社長からもそのことについて相談を受けたので、全員と個別面談をすることにしました。
すると出てくるのはやはり社長に対する批判。

言っている事とやっていることが違う。
辞めた人の悪口を言うのでつらい。
一部の人だけえこひいきしている。
お客様の前で怒鳴り倒す。
提出物が多すぎて家に帰っても何時間も仕事をしている。
出した提出物に対しての反応が全くない。


具体的に出てきた社長に対する指摘でした。
これらは私の立場だから聞き出せたことであって、面と向かってはいえることではありません。

「私が言ったって絶対に言わないで下さいね。お願いします」
それが社長批判をした人たち誰もが最後に付け加えた言葉です。


長くいるスタッフは社長の素晴らしいところが見えていますが、経験の浅いスタッフには全く見えていません。
それどころか、まず新人スタッフに先輩から伝えられるのは社長の悪口です。


数年前に同じような会議をした翌日に、全員が店を一斉に辞めたこともあったそうです。
なぜそんな風になるのだろう・・・
まだ訪問して数回の私にはわかりませんでした。



しかし、その研修中に私の質問に答えないスタッフがいました。
何故答えないのかをしつこくたずねていると、その24歳の男性は突然「もう辞めます」といって
荷物をまとめて会場から出て行ってしまいました。


そのとき同席していた社長は、彼を止めることなくそのまま帰してしまいました。
そして休憩の時に社長は私に対して
「あんなに追い込んだのは先生のせいです。この後始末をきちんと付けてください」
と言いました。
私はその研修のあと、1人で彼の店まで行って事情を聞きました。


すると彼の口から出たのは
「あの場であぁやれば辞められると思ったんです。小林先生には迷惑をかけたと思います。
でもあの社長は嫌です。それにどうして小林さんが来て、社長は来ないのですか?
その時点でおかしいじゃないですか!」




社長は研修の時に何度かスタッフを誉めていましたが、私には心がまるでこもっていないように感じました。
怒る時はとても感情的で手がつけられない、嵐が過ぎるのを待ったほうがいい、そんな感じです。

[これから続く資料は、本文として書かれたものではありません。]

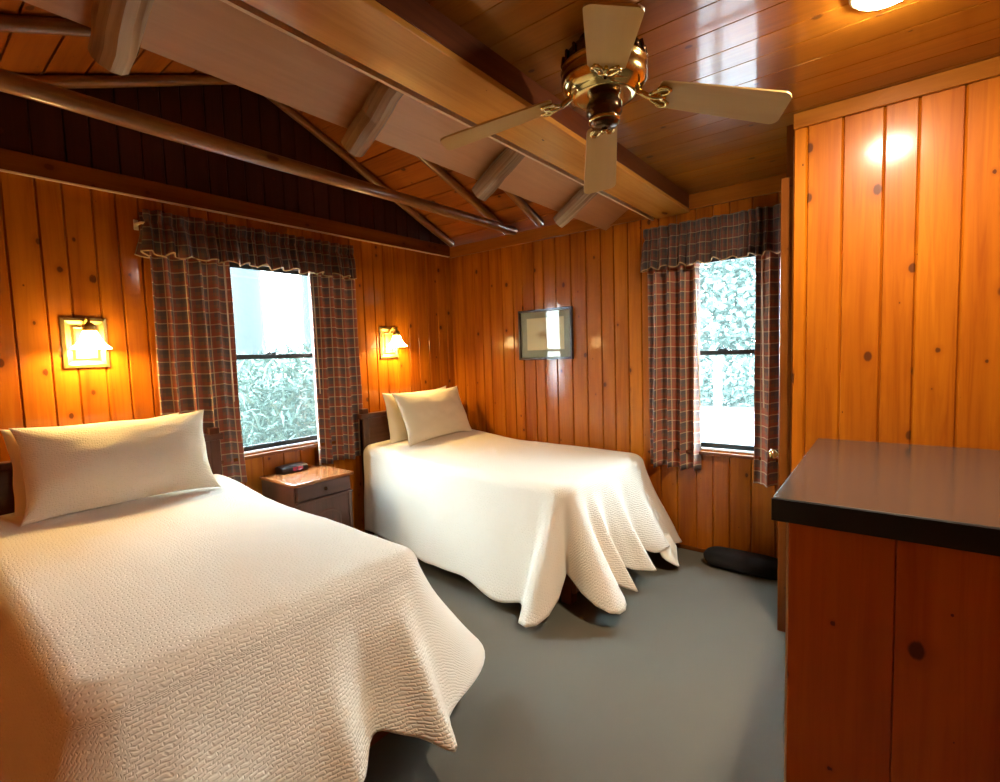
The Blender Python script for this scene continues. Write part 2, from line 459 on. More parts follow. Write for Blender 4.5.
# open gable roof above the left part (ridge along x, boards along x)
mb = MB()
for sgn, yend in ((1, YB + .1), (-1, YF - .1)):
    n = 12; x0, x1 = XL - .1, -1.22
    for k in range(n):
        ya = RIDGE_Y + (yend - RIDGE_Y) * k / n; yb = RIDGE_Y + (yend - RIDGE_Y) * (k + 1) / n
        za, zb = roof_z(ya), roof_z(yb); rn = random.random(); s_ = .006 * sgn
        L_ = abs(yb - ya)
        mb.hexa([(x0, ya + s_, za - SL * .006), (x1, ya + s_, za - SL * .006), (x0, yb - s_, zb + SL * .006), (x1, yb - s_, zb + SL * .006),
                 (x0, ya + s_, za + .03), (x1, ya + s_, za + .03), (x0, yb - s_, zb + .03), (x1, yb - s_, zb + .03)][::1], 0, rn)
    mb.hexa([(x0, RIDGE_Y, RIDGE_Z + .02), (x1, RIDGE_Y, RIDGE_Z + .02), (x0, yend, roof_z(yend) + .02), (x1, yend, roof_z(yend) + .02),
             (x0, RIDGE_Y, RIDGE_Z + .1), (x1, RIDGE_Y, RIDGE_Z + .1), (x0, yend, roof_z(yend) + .1), (x1, yend, roof_z(yend) + .1)], 0)
tag(mb.build('ceiling_roof', M['roof']), kind='structure')
# plain unseen wall added above the beam to keep stray light out
mb = MB(); mb.box((-1.24, YF - .1, 2.60), (-1.16, YB + .1, 3.56), grain=1)
tag(mb.build('wall_light_seal', M['roof']), kind='structure')

# old eave: sloping sheathing with log rafter tails under it
EX, EZ, EA = -1.802, 2.463, radians(31)
def eave(x): return EZ + (x - EX) * math.tan(EA)
mb = MB(); x1 = -1.245; th = .025
mb.hexa([(EX, YF, EZ), (x1, YF, eave(x1)), (EX, YB - .001, EZ), (x1, YB - .001, eave(x1)),
         (EX, YF, EZ + th), (x1, YF, eave(x1) + th), (EX, YB - .001, EZ + th), (x1, YB - .001, eave(x1) + th)], 1)
tag(mb.build('ceiling_eave', M['eave']), kind='structure')

# boxed beam
mb = MB(); mb.box((-1.395, YF, 2.475), (-1.15, YB - .001, 2.500), grain=1)
bm_ = mb.build('beam', M['beam'], bevel=.003); tag(bm_, kind='structure')
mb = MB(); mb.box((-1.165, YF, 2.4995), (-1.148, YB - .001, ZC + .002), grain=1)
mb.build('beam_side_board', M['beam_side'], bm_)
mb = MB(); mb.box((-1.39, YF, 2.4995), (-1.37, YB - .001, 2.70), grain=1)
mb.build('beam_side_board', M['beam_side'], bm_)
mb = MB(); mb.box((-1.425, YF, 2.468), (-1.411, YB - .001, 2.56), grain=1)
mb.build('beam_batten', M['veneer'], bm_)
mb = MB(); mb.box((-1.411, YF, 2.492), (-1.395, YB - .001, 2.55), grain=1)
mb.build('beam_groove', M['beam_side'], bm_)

# trim boards
def trim(name, lo, hi, m='trim', bead=None):
    mb = MB(); mb.box(lo, hi); o = mb.build(name, M[m], bevel=.003); tag(o, kind='structure')
    if bead:
        mb = MB(); mb.box(*bead); mb.build('bead', M['veneer'], o)
    return o
trim('trim_1', (XL + .0002, YF, 2.503), (XL + .022, YB - .0221, 2.607), 'pine_dark', bead=((XL + .0002, YF, 2.496), (XL + .026, YB - .03, 2.503)))
trim('trim_2', (XL + .0002, YB - .022, 2.49), (XP, YB - .0002, 2.594))
trim('trim_3', (XP, YP - .018, 2.524), (XR, YP - .0002, 2.594))
trim('trim_4', (XP - .001, YP + .001, 0), (XP + .0, YP + .088, 2.5), 'pine_dark')
trim('baseboard_back', (-1.6, YB - .014, .0005), (XP - .05, YB - .0002, .028), 'pine_dark')
trim('baseboard_left', (XL + .0002, YF, .0005), (XL + .014, YB - .02, .05), 'pine_dark')

# ------------------------------------------------------------------ closet / bathroom door between partition and back wall
d = thing('door_1', None, None, (-.41, 2.9, 0), kind='structure')
mb = MB(); mb.box((-.446, 2.865, 0.001), (-.387, 2.915, 2.33)); mb.build('door_casing', M['pine_dark'], d, bevel=.003)
mb = MB(); mb.box((-.438, 2.917, .012), (-.390, 3.62, 2.03)); mb.build('door_panel', M['pine_dark'], d, bevel=.003)
mb = MB(); mb.box((-.437, 3.622, .001), (-.387, 3.70, 2.33)); mb.build('door_casing', M['pine_dark'], d, bevel=.003)
mb = MB(); mb.box((-.430, 2.916, 2.04), (-.387, 3.621, 2.594)); mb.build('door_header', M['pine_dark'], d)
mb = MB(); mb.lathe([(.0, .0), (.026, .0), (.026, -.006), (.011, -.008), (.009, -.028), (.020, -.036), (.027, -.048), (.025, -.060), (.014, -.068), (0, -.069)], (-.438, 2.965, .925), axis='x')
mb.build('door_knob', M['brass'], d)

# ------------------------------------------------------------------ windows
def window(name, mp, W, side_mat):
    a, b, z0, z1 = W
    w = thing(name, None, None, mp((a + b) / 2, -.05, z0), kind='structure')
    def bx(c, d_, s0, s1, e0, e1, nm, m, par=w, bev=.003):
        mb = MB()
        p, q = mp(c, d_, e0), mp(s0, s1, e1)
        lo = tuple(min(p[i], q[i]) for i in range(3)); hi = tuple(max(p[i], q[i]) for i in range(3))
        mb.box(lo, hi); return mb.build(nm, M[m], par, bevel=bev)
    # wooden reveal and casing
    bx(a - .002, -.098, a + .018, .012, z0, z1, 'jamb', 'pine_dark')
    bx(b - .018, -.098, b + .002, .012, z0, z1, 'jamb', 'pine_dark')
    bx(a + .018, -.098, b - .018, .012, z1 - .02, z1, 'head_jamb', 'pine_dark')
    bx(a - .05, .0005, a - .003, .016, z0 - .06, z1 + .05, 'casing', 'pine_dark')
    bx(b + .003, .0005, b + .05, .016, z0 - .06, z1 + .05, 'casing', 'pine_dark')
    bx(a - .05, .0005, b + .05, .017, z1 + .051, z1 + .11, 'casing', 'pine_dark')
    bx(a - .06, .0005, b + .06, .045, z0 - .032, z0 - .008, 'window_sill', 'pine_dark')
    bx(a + .018, -.098, b - .018, -.001, z0 - .004, z0 + .012, 'pale_sill_strip', 'white_vinyl')
    # outer metal frame
    zm = (z0 + z1) / 2 - .005
    for nm, dd, s0, s1 in (('upper_sash', -.075, zm - .012, z1 - .021), ('lower_sash', -.045, z0 + .013, zm + .022)):
        f = MB(); c, e = a + .019, b - .019; t = .026
        def fb(u0, u1, v0, v1):
            p, q = mp(u0, dd - .012, v0), mp(u1, dd + .012, v1)
            f.box(tuple(min(p[i], q[i]) for i in range(3)), tuple(max(p[i], q[i]) for i in range(3)))
        fb(c, c + t, s0, s1); fb(e - t, e, s0, s1); fb(c + t, e - t, s0, s0 + (.034 if nm == 'lower_sash' else .03)); fb(c + t, e - t, s1 - .034, s1)
        so = f.build(nm, M['black_metal'], w, bevel=.002)
        g = MB(); p, q = mp(c + t - .004, dd - .002, s0 + .026), mp(e - t + .004, dd + .002, s1 - .03)
        g.box(tuple(min(p[i], q[i]) for i in range(3)), tuple(max(p[i], q[i]) for i in range(3))); g.build('pane', M['glass'], so)
    sc_ = bx(a + .020, -.096, b - .020, -.0945, z0 + .014, z1 - .022, 'haze_sheet', 'veil', bev=0)  # added sheet behind the sashes, washes out the view like haze
    um = (a + b) / 2
    bx(um - .035, -.034, um + .035, -.012, zm + .022, zm + .036, 'sash_lock', 'black_metal')
    return w
window('window_1', mpL, W1, 1)
window('window_2', mpB, W2, 1)

# ------------------------------------------------------------------ curtains
def curtain(mp, u0, u1, z0, z1, d0, nf, seed, label, group, wand_u, wand_z, tone='plaid', lean=0.0, wand_d=.03):
    rng = random.Random(seed)
    ph = rng.random() * 6; amps = [rng.uniform(.55, 1.1) for _ in range(nf + 3)]
    NU, NV = nf * 20, 36
    c0 = mp((u0 + u1) / 2, d0, z0)
    root = thing('curtain', label, 'curtain', c0, group)
    mb = MB()
    w = u1 - u0; full = 1.55
    def fn(i, j):
        s = i / NU; t = j / NV           # t 0 at the top
        z = z1 + (z0 - z1) * t
        x = s * nf; k = int(x); am = amps[k] * (1 - (x - k)) + amps[k + 1] * (x - k)
        th = 2 * pi * x + ph + .5 * sin(2.1 * t + seed)
        A = (.044 + .004 * t) * am if nf > 2 else .03
        dep = d0 + A * sin(th) + .006 * noise.noise(Vector((s * 4, t * 3, seed)))
        u = u0 + s * w + .016 * cos(th) * am * (.4 + .6 * t) + lean * t * (s - .5) * w + .012 * noise.noise(Vector((s * 3, t * 2.2, seed + 9)))
        zz = z + (.007 * sin(th * .5 + 1) + .006 * noise.noise(Vector((s * 9, 3, seed)))) * t
        return mp(u, dep, zz), (s * w * full, z)
    mb.grid(fn, NU, NV)
    mb.build('cloth', M[tone], root, solid=.003)
    mb = MB()
    mb.tube([mp(wand_u[0], d0 + wand_d, wand_z[1]), mp((wand_u[0] + wand_u[1]) / 2, d0 + wand_d + .002, (wand_z[0] + wand_z[1]) / 2), mp(wand_u[1], d0 + wand_d, wand_z[0])], .0045, n=8)
    o = mb.build('draw_wand', M['cream'], root); o['label'] = 'thin cream draw wand'
    return root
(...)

ある時に台風が直撃して新幹線が止まりそうな日がありました。
「どうも危なそうなので今日の研修は休憩時間を短くして、1時間繰り上げることはできませんか?帰れないと明日の仕事に影響が出ますので」とお願いしました。
しかし社長の答えは
「そんなものはお互い様です。あなたの明日の仕事は私の知ったことではありません」
でした。
案の定、新幹線は止まりましたが、近鉄電車が何とか動いていたので5時間立ってようやく家路に着きました。




今回の件で、私も同じようなことになりました。
相手のことを少し思いやれば、
相手の立場に立てれば、
そして愛情を持って接すれば、
こんなことにはならないと思います。


あるいはこれは会社規模が小さくても経営者の宿命なのかもしれません。
経営者とスタッフでははなから立場が違います。
それはどうにもならないのかもしれません。
しかしどうにもならないと嘆いてばかりいても前には進めない。
その立場の違いを自分なりに受容して、そのうえでどうしたいか!どうするか!です。



経営者をやっていると自分が裸の王様なのではないかと思ってしまう時もあります。


人のフリ見て我がフリ直せ。
そのために日々勉強しています。